I feel much better now.

This beautiful book tells the story of two closely bonded neighboring families who are torn apart by the horrors of World War I and the perceived conflict between patriotism and the women's suffrage movement. You won't find teen angst here, no whining, no overblown romance. Instead, here is the story of realistic people with real problems, real grief with no easy answers, and the courage to face these problems.

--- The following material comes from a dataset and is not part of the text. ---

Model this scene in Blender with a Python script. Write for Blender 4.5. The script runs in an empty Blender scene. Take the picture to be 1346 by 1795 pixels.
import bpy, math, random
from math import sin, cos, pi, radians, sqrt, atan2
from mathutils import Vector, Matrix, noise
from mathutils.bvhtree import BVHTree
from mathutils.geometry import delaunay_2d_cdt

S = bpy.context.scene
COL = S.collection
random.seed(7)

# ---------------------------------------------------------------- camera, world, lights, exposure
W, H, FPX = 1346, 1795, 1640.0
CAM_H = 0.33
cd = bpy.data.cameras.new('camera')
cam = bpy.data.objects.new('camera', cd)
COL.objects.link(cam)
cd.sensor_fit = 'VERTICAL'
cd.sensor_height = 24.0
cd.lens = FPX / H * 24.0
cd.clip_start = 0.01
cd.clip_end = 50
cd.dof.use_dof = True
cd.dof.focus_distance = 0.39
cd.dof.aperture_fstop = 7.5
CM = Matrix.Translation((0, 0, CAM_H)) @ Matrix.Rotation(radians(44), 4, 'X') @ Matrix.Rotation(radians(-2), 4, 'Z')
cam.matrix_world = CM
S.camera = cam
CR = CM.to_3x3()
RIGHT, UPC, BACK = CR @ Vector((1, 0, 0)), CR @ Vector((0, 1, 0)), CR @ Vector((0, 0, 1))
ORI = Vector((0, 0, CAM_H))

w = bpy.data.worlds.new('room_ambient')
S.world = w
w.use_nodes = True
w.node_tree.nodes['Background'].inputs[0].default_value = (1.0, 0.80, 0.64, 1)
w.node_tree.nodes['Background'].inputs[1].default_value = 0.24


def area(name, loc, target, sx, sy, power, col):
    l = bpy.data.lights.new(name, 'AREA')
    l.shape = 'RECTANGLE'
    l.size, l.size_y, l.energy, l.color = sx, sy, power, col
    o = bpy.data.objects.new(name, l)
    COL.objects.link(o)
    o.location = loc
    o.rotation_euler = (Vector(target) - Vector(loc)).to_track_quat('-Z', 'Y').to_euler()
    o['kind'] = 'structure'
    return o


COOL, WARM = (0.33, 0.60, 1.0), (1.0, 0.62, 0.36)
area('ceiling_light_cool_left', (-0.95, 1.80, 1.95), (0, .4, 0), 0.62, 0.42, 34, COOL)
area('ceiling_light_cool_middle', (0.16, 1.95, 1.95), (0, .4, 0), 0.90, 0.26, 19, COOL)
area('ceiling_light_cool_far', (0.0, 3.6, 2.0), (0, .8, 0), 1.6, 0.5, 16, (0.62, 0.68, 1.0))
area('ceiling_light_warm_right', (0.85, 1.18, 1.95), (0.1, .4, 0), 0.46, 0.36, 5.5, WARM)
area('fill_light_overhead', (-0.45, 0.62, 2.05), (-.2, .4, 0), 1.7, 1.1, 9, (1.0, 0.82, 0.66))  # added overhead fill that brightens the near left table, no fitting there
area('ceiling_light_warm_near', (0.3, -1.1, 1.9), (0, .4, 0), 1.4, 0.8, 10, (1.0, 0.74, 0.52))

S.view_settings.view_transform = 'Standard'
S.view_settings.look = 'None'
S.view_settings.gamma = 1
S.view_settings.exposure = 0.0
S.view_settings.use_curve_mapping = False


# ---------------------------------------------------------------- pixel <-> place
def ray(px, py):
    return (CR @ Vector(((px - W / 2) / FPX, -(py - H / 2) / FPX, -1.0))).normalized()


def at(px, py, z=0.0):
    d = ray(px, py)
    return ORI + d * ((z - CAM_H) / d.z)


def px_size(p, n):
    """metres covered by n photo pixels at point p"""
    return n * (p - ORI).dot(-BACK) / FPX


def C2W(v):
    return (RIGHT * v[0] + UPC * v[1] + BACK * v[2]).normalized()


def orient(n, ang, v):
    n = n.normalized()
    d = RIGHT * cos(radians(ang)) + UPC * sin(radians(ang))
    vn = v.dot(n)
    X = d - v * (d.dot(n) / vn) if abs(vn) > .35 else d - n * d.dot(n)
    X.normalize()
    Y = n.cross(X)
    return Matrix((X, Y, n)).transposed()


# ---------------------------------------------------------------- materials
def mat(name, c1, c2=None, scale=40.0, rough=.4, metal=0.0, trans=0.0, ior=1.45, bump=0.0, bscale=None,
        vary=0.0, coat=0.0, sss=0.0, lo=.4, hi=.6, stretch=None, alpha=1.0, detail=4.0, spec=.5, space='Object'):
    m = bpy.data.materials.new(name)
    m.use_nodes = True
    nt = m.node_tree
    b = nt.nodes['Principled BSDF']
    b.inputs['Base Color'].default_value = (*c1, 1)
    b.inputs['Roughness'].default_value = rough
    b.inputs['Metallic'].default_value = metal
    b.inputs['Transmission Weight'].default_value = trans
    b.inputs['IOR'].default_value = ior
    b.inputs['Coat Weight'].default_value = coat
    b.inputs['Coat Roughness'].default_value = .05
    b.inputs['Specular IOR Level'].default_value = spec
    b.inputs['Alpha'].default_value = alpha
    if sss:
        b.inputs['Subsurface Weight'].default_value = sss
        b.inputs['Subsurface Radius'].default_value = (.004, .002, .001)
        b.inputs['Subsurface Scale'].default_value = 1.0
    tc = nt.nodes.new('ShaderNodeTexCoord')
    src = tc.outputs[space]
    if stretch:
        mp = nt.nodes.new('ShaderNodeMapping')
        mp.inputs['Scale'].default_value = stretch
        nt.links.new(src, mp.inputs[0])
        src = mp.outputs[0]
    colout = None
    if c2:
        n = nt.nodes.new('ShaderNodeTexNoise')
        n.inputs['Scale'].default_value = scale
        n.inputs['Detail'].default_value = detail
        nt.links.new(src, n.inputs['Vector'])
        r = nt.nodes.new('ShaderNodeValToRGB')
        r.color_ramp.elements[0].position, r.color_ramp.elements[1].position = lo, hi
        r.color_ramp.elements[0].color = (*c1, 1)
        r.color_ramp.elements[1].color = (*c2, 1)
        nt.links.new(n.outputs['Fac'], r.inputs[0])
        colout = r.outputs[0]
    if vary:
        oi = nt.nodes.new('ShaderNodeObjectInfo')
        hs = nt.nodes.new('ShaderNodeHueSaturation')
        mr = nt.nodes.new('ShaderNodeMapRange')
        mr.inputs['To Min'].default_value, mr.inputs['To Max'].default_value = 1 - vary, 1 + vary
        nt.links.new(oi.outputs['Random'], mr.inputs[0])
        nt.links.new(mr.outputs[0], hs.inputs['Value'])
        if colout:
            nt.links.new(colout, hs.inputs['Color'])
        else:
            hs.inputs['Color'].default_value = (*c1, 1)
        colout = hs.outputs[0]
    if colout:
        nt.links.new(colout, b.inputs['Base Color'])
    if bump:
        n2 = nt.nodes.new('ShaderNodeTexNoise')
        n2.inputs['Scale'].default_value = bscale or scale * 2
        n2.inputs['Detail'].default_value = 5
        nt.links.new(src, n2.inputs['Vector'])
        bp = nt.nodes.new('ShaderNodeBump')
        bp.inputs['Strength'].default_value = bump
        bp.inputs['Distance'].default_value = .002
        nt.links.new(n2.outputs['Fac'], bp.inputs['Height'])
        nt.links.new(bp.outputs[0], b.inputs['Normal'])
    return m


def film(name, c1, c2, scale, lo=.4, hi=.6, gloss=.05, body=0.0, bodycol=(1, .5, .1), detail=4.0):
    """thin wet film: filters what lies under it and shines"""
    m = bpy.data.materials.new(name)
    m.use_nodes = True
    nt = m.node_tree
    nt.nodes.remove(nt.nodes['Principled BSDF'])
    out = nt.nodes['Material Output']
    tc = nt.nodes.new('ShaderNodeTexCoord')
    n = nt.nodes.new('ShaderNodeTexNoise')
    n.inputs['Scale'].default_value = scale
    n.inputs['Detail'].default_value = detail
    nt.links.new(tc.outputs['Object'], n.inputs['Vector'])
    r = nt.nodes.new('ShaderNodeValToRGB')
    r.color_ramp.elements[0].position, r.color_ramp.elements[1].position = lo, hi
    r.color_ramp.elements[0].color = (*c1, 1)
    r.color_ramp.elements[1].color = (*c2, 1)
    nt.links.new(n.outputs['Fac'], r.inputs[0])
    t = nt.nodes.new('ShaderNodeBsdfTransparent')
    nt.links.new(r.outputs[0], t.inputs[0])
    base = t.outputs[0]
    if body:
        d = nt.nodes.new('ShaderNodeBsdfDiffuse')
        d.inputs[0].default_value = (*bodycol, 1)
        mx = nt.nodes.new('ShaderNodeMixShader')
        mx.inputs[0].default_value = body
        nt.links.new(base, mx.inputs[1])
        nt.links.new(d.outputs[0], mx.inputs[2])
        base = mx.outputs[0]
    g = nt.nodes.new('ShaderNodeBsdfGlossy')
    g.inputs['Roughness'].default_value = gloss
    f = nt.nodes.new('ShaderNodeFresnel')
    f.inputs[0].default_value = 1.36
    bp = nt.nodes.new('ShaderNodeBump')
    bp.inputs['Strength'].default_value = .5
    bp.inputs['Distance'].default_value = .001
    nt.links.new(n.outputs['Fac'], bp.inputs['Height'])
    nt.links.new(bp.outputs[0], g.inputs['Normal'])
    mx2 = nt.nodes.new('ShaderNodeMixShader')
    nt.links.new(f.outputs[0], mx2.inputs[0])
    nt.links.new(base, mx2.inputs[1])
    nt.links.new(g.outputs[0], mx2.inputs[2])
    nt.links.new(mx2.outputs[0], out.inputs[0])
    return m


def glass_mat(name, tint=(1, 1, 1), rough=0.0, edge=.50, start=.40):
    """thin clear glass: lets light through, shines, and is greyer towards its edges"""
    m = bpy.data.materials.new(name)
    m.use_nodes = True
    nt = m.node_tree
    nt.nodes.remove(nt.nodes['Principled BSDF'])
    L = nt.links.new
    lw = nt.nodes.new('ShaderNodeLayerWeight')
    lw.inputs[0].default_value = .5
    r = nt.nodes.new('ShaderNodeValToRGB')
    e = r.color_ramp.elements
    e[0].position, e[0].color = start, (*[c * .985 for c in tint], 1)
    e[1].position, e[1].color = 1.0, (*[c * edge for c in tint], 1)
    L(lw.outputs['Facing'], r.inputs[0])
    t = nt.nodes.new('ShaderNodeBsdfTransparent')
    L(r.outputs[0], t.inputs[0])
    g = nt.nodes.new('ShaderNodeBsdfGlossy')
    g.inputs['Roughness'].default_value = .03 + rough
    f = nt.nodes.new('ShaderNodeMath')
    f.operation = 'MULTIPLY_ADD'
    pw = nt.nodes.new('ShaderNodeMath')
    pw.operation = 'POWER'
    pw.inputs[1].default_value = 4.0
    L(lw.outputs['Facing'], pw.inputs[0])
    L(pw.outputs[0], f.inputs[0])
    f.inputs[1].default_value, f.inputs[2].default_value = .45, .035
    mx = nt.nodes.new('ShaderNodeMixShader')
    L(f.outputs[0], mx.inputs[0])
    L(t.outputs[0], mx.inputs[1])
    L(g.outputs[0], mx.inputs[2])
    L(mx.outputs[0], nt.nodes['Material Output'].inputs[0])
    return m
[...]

As poetry, the book works fairly well. Each of the three protagonists has a specific poetic format that provides both voice to the character and visual cue to the reader. We have wordy, acerbic Muriel, a new high school graduate who cannot make peace with war or discrimination against women. There's her little brother, broad, confident Ollie, who lies to enlist in the army and comes back wounded and deeply traumatized. Finally, there is quiet but strong Emma, who loses her older brother to the war and must learn how to go on without him and how to cope with her mother's grief. My complaint of late has been that historical fiction authors just use their characters to act out a time period, which makes their books read like those colored boxes history textbooks use to add depth to the narrative. But here is a character-driven story of growth and change, loss and love, told in beautiful poetry that doesn't read like prose with a rhythm. Toward the end of the book, some of the poetic aspect is lost as more plot points unfold, but by then the story is so engrossing that the reader isn't going to care.

I especially appreciated the contrast between Muriel and more traditional Emma. Muriel is a wonderful, brilliant girl on her way to women's rights activism, but Emma points out that it takes great strength to be a traditional woman, too, with all the work it entailed at this time period. I'm glad Frost gave both sides of the coin a voice. I also loved her scenes of the picket line for women's voting rights, the indignities and physical assault these women faced bravely on their way to the vote.

All in all, I highly recommend this unassumingly-titled tale.